I think I prefer that, even though I am terrible at replying. I delight in a little one-on-one discussion with someone challenging something I wrote, adding to it with a personal experience, or merely correcting a typo. If you have ever emailed me, please know that I have read what you wrote. The same is true of mentions on any other platform, too, but email feels especially personal. For commenting on a personal website, that seems right to me.

As I mentioned to Nick in an email, I’ve been pleasantly surprised that so many bloggers in fact have been going so far as to add “reply by email” links on posts, including in some cases not just on the web but in their RSS feeds.

While I don’t see many people use it, really, that’s how I’ve got it set up here and it’s definitely my preference short of people responding on their own blogs. I’ve got webmention set up solely to be notified of such.

What we need now is a return to some sort of blog search engine where you can set an alert for any blog posts that link to your blog, to pick up what pings and webmentions don’t.

Most blogs don’t need comments, I wouldn’t think. That’d especially be true if we can normalize webmention (something developers of blogging software would need to be the first to prioritize) and responding on one’s own blog.

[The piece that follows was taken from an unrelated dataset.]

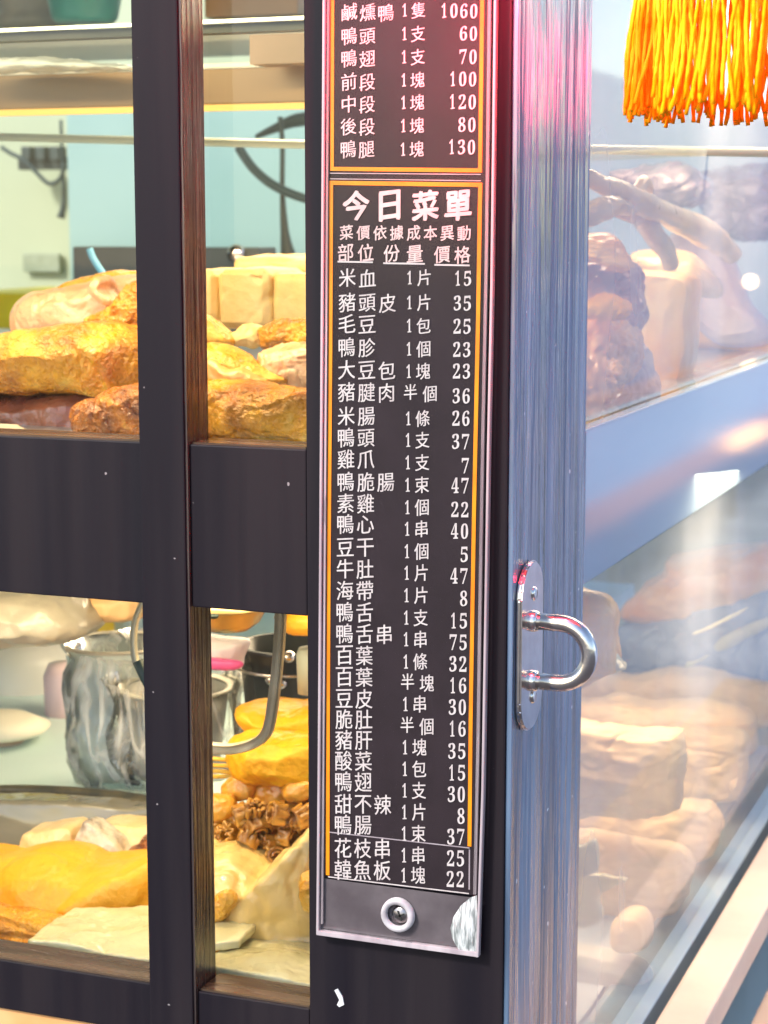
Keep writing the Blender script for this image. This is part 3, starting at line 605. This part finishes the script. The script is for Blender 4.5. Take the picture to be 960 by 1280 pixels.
lathe('pail_rim', tuple(pail), [(.046, 157*q), (.051, 160*q), (.046, 162*q), (.043, 160*q)], mat('cream rim', (.6, .55, .45), rough=.3), pl, 40)
M['clearbag'] = glassmat('crumpled clear bag', (.97, .98, .98), 1.5, .08, .14, (.9, .9, .88))
def bagglints(m):  # white diffuse streaks painted in for highlights on the bag's creases
    n = m.node_tree.nodes; L = m.node_tree.links; tc = n.new('ShaderNodeTexCoord'); t = n.new('ShaderNodeTexNoise')
    t.inputs['Scale'].default_value = 26; t.inputs['Detail'].default_value = 3; t.inputs['Distortion'].default_value = 1.2
    mp = n.new('ShaderNodeMapping'); mp.inputs['Scale'].default_value = (1, 1, .45); mp.inputs['Rotation'].default_value = (0, .5, 0)
    L.new(tc.outputs['Object'], mp.inputs[0]); L.new(mp.outputs[0], t.inputs[0])
    b = n.new('ShaderNodeBump'); b.inputs['Distance'].default_value = .01; L.new(t.outputs[0], b.inputs['Height'])
    for q in n:
        if q.type == 'BSDF_GLOSSY': L.new(b.outputs[0], q.inputs['Normal'])
    ms = [q for q in n if q.type == 'MIX_SHADER' and q.inputs[0].links and q.inputs[0].links[0].from_node.type == 'MAP_RANGE'][0]
    rp = n.new('ShaderNodeValToRGB'); e = rp.color_ramp.elements; e[0].position = .40; e[0].color = (.04, .04, .04, 1); e[1].position = .60; e[1].color = (.04, .04, .04, 1)
    k = rp.color_ramp.elements.new(.50); k.color = (.5, .5, .5, 1); L.new(t.outputs[0], rp.inputs[0]); L.new(rp.outputs[0], ms.inputs[0])
bagglints(M['clearbag'])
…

(Which reminds me: please upgrade whatever you use to blog to send webmention instead of trackbacks or pingbacks. I’ll shortly, finally, be able to disable the latter two while keeping the former.)

Arguably it makes some sense for an A-Lister—this is and was a real thing—to have comments, since absent the social media watercooler, his community of readers could use somewhere to congregate.

I’ve had comments in past incarnations, and certainly they were a must-have for something like Portland Communique, but I can’t imagine ever again subjecting myself to the multiple hassles.